The package will keep pressure on policymakers to push ahead with reforms: The package will keep up pressure to drive home reforms and stay the course on building a new Egyptian economy with a focused program to build export industries and attract meaningful FDI. “The limited size of the programme will help maintain pressure on the authorities to see through the adjustment and their reform agenda, and is thus potentially positive for the credit in the long term,” Goldman Sachs MENA economist Farouk Soussa wrote in a note.

Will the carry trade come back? Analysts are divided on whether the small size of the program is enough to win back the attention of foreign investors in EM debt, especially given the tightening financial conditions internationally. Naeem Brokerage wrote that the agreement would bring “sizeable hot money inflows” and could allow the government to take new international issuances to market in the coming 3-5 months. “We expect the total funding gap (which we estimate to be USD20bn for the coming year) to be closed by 1H 2023.” Goldman isn’t so sure: “The funding being made available in the programme is unlikely, in our view, to immediately allay investor concerns regarding Egypt’s medium-term external financing outlook.

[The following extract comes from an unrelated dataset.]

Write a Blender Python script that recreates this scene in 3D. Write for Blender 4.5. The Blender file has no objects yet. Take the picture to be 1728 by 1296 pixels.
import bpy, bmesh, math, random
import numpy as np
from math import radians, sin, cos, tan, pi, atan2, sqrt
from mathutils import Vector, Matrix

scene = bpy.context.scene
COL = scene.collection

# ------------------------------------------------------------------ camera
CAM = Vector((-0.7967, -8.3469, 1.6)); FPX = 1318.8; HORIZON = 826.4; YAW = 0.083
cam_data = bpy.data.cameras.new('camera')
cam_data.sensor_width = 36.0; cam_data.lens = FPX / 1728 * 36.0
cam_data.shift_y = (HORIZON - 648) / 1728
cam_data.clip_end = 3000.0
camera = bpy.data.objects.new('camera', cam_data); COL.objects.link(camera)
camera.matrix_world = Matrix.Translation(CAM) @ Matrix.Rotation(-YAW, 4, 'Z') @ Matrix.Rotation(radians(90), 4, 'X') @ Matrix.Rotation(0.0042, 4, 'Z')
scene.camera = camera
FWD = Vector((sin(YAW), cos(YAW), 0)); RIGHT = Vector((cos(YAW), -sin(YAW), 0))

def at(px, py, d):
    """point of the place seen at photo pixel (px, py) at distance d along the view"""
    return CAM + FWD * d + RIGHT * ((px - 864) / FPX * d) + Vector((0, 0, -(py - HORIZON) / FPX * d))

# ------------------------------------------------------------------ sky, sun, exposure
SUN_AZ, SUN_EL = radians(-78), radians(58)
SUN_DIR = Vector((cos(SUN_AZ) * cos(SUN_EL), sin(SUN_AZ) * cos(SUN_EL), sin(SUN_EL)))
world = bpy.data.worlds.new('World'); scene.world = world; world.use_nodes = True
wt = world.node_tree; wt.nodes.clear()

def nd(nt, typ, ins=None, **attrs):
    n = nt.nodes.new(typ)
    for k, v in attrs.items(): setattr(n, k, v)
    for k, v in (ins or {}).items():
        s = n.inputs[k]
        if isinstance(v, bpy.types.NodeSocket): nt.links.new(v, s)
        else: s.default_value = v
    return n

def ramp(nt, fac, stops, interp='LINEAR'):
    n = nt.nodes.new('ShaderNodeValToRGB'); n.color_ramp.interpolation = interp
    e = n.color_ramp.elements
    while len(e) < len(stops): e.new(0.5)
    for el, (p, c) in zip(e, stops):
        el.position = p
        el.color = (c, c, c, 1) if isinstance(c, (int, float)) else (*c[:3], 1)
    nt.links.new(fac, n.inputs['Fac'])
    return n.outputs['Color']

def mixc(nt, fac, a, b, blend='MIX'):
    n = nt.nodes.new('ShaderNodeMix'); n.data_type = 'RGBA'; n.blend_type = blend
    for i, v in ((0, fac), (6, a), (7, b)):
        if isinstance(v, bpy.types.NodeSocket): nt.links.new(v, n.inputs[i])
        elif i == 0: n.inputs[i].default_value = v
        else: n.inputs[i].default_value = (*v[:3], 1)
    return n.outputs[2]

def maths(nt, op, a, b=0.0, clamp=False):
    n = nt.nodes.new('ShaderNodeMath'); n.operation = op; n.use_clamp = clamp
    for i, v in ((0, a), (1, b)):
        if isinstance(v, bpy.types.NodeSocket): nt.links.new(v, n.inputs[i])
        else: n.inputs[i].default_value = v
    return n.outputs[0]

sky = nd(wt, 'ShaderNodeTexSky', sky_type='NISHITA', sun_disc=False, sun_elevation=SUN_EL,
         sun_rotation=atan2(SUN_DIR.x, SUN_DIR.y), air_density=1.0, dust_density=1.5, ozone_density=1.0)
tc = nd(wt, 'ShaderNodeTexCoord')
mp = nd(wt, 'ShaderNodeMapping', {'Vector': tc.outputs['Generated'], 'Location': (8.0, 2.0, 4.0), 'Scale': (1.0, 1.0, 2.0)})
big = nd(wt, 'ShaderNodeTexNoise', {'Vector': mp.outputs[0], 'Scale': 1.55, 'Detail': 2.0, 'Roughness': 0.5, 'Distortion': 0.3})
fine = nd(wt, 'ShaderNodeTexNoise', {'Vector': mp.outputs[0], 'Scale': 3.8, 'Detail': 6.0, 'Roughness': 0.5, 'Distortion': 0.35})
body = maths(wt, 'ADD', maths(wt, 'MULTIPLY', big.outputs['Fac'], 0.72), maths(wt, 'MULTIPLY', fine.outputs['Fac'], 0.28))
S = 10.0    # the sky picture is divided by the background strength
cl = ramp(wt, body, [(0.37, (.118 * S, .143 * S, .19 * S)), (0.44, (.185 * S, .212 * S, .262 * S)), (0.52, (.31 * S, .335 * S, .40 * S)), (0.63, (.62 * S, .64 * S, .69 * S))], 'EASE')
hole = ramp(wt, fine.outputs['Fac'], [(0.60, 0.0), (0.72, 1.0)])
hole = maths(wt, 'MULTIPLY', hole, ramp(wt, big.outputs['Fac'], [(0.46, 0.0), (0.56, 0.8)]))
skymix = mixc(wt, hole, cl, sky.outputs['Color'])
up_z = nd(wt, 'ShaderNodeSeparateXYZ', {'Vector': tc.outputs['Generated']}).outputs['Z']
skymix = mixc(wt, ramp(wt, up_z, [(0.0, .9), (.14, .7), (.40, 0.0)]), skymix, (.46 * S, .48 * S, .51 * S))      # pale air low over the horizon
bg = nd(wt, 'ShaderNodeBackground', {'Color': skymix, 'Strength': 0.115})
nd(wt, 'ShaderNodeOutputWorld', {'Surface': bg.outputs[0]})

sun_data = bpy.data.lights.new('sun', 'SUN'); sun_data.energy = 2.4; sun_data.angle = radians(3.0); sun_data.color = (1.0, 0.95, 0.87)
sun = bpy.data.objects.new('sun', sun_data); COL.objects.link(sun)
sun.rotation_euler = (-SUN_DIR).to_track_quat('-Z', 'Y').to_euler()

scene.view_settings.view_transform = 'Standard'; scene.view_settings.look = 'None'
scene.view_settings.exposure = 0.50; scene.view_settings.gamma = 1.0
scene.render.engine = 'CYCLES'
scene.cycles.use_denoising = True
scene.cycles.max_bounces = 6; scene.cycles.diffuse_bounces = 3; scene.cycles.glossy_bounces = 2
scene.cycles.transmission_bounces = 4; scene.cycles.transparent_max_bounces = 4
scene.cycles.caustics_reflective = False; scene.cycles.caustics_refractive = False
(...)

We therefore do not expect market access to be restored in the immediate term,” Soussa wrote.

WHAT’S NEXT- The funding package still requires final sign-off from the IMF’s Executive Board, which is scheduled to meet to discuss the agreement in December, according to the statement.

The story got a lot of coverage internationally: Reuters | Associated Press | Financial Times | Bloomberg | Wall Street Journal | New York Times.

CORRECTION- In our second reference to the IMF Facility in Thursday’s EnterprisePM, we referred to it as a six-month facility. It is a 46-month facility, as we correctly noted at the head of the issue. We’ve updated the story on our website.